Aluminum producer Alcoa has stated that it expects to more than triple its sales of aluminium sheet to automakers by 2015. A drive to reduce vehicle weight is largely responsible for the shift away from steel.
Revenue from auto sheet is expected to surge to $580 million by 2015 from $160 million last year, Randall Scheps, global automotive marketing director, said in a telephone interview with Reuters.
"It is moving from the very expensive, luxury vehicles into the mass market vehicles. That's what so exciting about what's going to happen in the next two or three years," Scheps said.
The OEM is being forced to cut weight to meet upcoming emission standards. Some car companies are instead pursuing high-strength steel instead of aluminum, due to its lower cost.

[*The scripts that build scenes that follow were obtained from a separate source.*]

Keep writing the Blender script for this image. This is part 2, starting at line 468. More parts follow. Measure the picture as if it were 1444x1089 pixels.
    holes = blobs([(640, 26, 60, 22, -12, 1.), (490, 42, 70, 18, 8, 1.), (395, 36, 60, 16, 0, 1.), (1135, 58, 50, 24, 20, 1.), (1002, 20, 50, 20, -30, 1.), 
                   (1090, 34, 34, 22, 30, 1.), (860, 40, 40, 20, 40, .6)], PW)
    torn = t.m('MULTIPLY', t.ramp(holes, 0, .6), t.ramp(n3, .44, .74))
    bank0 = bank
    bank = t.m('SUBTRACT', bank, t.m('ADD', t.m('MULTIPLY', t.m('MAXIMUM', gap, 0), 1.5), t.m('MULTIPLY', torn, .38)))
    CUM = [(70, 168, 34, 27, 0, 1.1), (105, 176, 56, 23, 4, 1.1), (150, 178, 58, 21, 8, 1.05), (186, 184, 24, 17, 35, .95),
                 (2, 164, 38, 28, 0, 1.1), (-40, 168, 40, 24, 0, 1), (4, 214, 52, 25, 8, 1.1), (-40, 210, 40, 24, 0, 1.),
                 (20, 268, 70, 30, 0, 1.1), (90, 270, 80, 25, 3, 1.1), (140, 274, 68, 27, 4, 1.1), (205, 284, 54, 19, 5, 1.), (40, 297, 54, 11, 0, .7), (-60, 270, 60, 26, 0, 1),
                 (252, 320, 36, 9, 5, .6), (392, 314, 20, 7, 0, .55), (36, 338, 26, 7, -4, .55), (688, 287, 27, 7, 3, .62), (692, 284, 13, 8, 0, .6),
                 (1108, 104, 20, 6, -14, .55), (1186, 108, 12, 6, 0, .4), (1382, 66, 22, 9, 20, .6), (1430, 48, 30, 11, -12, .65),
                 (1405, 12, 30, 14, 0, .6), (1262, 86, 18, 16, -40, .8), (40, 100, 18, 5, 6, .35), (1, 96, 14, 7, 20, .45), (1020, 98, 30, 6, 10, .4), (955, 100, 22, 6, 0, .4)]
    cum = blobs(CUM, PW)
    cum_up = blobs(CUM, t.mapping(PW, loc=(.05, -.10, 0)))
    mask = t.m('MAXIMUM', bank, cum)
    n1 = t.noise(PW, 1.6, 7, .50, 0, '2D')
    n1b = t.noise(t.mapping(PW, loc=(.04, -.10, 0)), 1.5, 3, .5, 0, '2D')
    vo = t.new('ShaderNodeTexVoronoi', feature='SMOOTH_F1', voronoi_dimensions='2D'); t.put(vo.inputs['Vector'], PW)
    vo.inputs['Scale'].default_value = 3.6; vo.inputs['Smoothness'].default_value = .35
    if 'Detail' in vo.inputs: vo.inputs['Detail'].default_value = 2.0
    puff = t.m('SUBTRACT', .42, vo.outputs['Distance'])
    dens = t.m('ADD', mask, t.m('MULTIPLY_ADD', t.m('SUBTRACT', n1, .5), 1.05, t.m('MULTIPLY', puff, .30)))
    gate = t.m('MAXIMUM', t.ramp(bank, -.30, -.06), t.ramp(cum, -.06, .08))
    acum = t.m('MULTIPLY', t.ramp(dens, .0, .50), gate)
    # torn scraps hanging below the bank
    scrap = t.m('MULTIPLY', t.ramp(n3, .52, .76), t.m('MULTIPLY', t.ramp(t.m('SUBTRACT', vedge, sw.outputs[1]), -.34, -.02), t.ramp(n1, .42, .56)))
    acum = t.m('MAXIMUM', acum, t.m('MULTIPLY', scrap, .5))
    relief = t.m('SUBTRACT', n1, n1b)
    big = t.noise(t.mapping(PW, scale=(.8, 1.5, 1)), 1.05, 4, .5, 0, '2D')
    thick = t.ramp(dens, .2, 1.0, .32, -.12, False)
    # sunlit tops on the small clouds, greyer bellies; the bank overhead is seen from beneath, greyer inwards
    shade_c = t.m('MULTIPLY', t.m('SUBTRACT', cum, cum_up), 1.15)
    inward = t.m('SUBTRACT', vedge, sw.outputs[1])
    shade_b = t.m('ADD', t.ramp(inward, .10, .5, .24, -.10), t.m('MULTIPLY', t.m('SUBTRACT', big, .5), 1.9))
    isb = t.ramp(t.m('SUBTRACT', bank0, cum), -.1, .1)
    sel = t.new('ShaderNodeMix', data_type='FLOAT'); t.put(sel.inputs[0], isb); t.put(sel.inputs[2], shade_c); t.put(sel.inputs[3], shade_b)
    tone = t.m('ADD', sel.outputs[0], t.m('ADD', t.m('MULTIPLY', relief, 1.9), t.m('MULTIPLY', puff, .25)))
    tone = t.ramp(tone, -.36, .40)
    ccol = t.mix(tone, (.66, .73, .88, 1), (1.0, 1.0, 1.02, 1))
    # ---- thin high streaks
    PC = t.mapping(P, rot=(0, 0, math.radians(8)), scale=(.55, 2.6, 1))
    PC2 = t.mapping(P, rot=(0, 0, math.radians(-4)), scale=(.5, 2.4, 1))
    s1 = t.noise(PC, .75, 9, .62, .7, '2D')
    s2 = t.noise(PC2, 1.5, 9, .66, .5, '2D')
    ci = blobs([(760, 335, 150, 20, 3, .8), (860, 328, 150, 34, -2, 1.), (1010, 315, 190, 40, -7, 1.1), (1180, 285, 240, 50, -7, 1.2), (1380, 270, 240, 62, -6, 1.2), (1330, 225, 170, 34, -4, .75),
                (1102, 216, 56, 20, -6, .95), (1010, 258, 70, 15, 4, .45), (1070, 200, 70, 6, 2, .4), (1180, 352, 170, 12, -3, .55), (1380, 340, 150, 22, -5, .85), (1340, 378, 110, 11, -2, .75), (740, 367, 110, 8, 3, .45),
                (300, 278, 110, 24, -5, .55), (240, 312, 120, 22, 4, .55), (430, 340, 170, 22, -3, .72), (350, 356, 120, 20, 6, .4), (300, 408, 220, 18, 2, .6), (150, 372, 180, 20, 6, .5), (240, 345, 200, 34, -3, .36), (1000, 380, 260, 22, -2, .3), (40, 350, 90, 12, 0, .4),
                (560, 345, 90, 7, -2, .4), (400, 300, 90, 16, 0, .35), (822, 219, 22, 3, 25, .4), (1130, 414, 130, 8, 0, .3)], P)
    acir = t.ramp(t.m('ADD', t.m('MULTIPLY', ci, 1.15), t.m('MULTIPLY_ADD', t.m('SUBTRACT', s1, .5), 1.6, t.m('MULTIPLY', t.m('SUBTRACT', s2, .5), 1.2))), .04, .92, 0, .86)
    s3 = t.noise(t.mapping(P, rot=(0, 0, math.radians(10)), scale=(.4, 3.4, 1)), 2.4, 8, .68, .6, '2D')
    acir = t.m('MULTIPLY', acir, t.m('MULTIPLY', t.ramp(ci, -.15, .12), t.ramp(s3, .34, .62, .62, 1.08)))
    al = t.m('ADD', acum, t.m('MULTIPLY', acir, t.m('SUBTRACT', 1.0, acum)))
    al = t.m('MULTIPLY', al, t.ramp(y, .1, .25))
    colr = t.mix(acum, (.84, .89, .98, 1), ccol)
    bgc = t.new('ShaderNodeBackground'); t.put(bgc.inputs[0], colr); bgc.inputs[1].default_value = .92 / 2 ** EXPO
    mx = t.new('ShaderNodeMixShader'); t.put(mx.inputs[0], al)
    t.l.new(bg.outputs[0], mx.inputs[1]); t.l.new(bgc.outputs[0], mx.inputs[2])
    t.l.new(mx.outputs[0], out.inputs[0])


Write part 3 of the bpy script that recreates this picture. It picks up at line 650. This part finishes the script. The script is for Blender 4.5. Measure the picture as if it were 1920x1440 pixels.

Aluminum is used extensively in engine blocks, heat exchangers, transmissions and wheels, but its use in body panels has generally been limited to high-end vehicles. Alcoa has reason to believe that is about to change.
A statement from the company says the use of aluminum in car bodies in North America is expected to quadruple by 2015. Alcoa also expects the use of aluminum elsewhere in the vehicle to grow in the same period.
"Out to 2015, those programmes and vehicles are already designed ... those decisions are already made. It's as close to reality as a projection can be," Scheps said.
Part of aluminum’s high cost is due to labour-intensive mechanical fasteners and welds used in parts production. Alcoa has also announced its 951 bonding technology, a pre-treatment that the company says will allow parts manufacturers to use adhesives instead.